1
$\begingroup$

I'm reading a research paper (for the curious, it's from the field of image processing: Curvature-Based Stroke Rendering by S. Saito et al), and I'm stuck on page 4 trying to understand this equation:

$ n = \cases{ 1, (\hat{N_{i}} \otimes(v_i - v_{i-1})) \cdot V_z > 0\cr 0, otherwise } $

$v_i$ and $v_{i-1}$ are consecutive points (vectors) lying on a curve, $\otimes$ is the operator of the outer product, $\hat{N_{i}}$ is the normalized opposite vector of the curvature radius at $v_i$, and $V_z$ is a constant vector normal to the image plane.

I'm new to the concept of outer products.

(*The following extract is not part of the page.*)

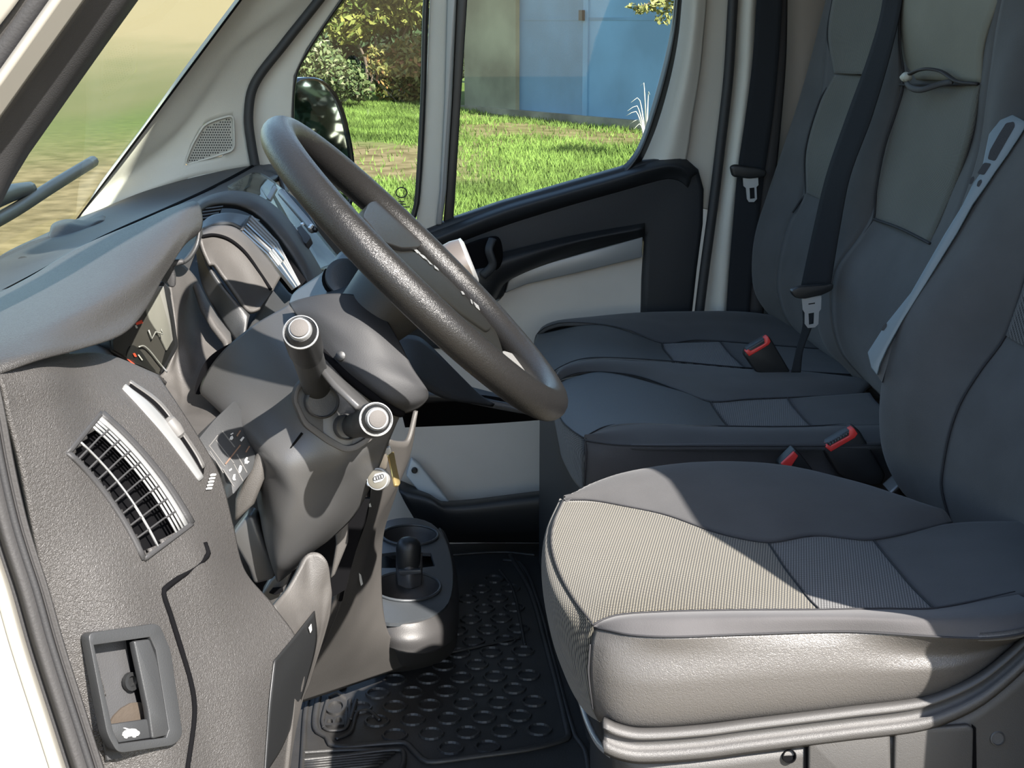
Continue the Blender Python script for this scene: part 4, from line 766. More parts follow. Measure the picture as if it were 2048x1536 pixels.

Can someone please explain to me how the dot product of an outer product (which, from what I understand, can be thought of as a directed area) and a vector gives us a scalar (because it's being compared to the scalar $0$)?

I tried to work out a simple example like so, but in vain:

Let $ \hat{N_{i}} = 1 \hat{i} + 0.1 \hat{j} + 0 \hat{k}\\ v_i - v_{i-1} = -0.2 \hat{i} + 1 \hat{j} + 0 \hat{k}\\ V_z = 0 \hat{i} + 0 \hat{j} + 1 \hat{k} $

then

$ \hat{N_{i}} \otimes(v_i - v_{i-1}) = \left\lbrack\matrix{1 \cr 0.1 \cr 0}\right\rbrack \left\lbrack\matrix{-0.2 & 1 & 0}\right\rbrack = \left\lbrack\matrix{-0.2 & 1 & 0 \cr -0.02 & 0.1 & 0 \cr 0 & 0 & 0}\right\rbrack $

and

$ (\hat{N_{i}} \otimes(v_i - v_{i-1})) \cdot V_z = \left\lbrack\matrix{-0.2 & 1 & 0 \cr -0.02 & 0.1 & 0 \cr 0 & 0 & 0}\right\rbrack \left\lbrack\matrix{0 \cr 0 \cr 1}\right\rbrack = \left\lbrack\matrix{0 \cr 0 \cr 0}\right\rbrack $

which is a vector (and, as far as I can see, this vector will always be $= \vec{0}$ by my computation!), which means I'm going horribly wrong somewhere.

  • 0
    @Shiyu following the doubt with $\otimes$ operator, I'd sent an email to the author of the research paper. He replied saying they'd made a mistake, and that the $\otimes$ actually represents cross product here. So I guess this question stands resolved. I'll just answer it myself.2012-10-12

1 Answers 1

2

I emailed the author of the research paper asking for a clarification about the meaning of the notations in the equation, and it turns out there was an error in it: the $\otimes$ operator actually represents a cross product here, not an outer product. So the equation makes perfect sense: $\hat{N_i}\otimes(v_i−v_{i−1})$ gives a vector along the z-axis, which on a dot product with $V_z$ gives us a scalar.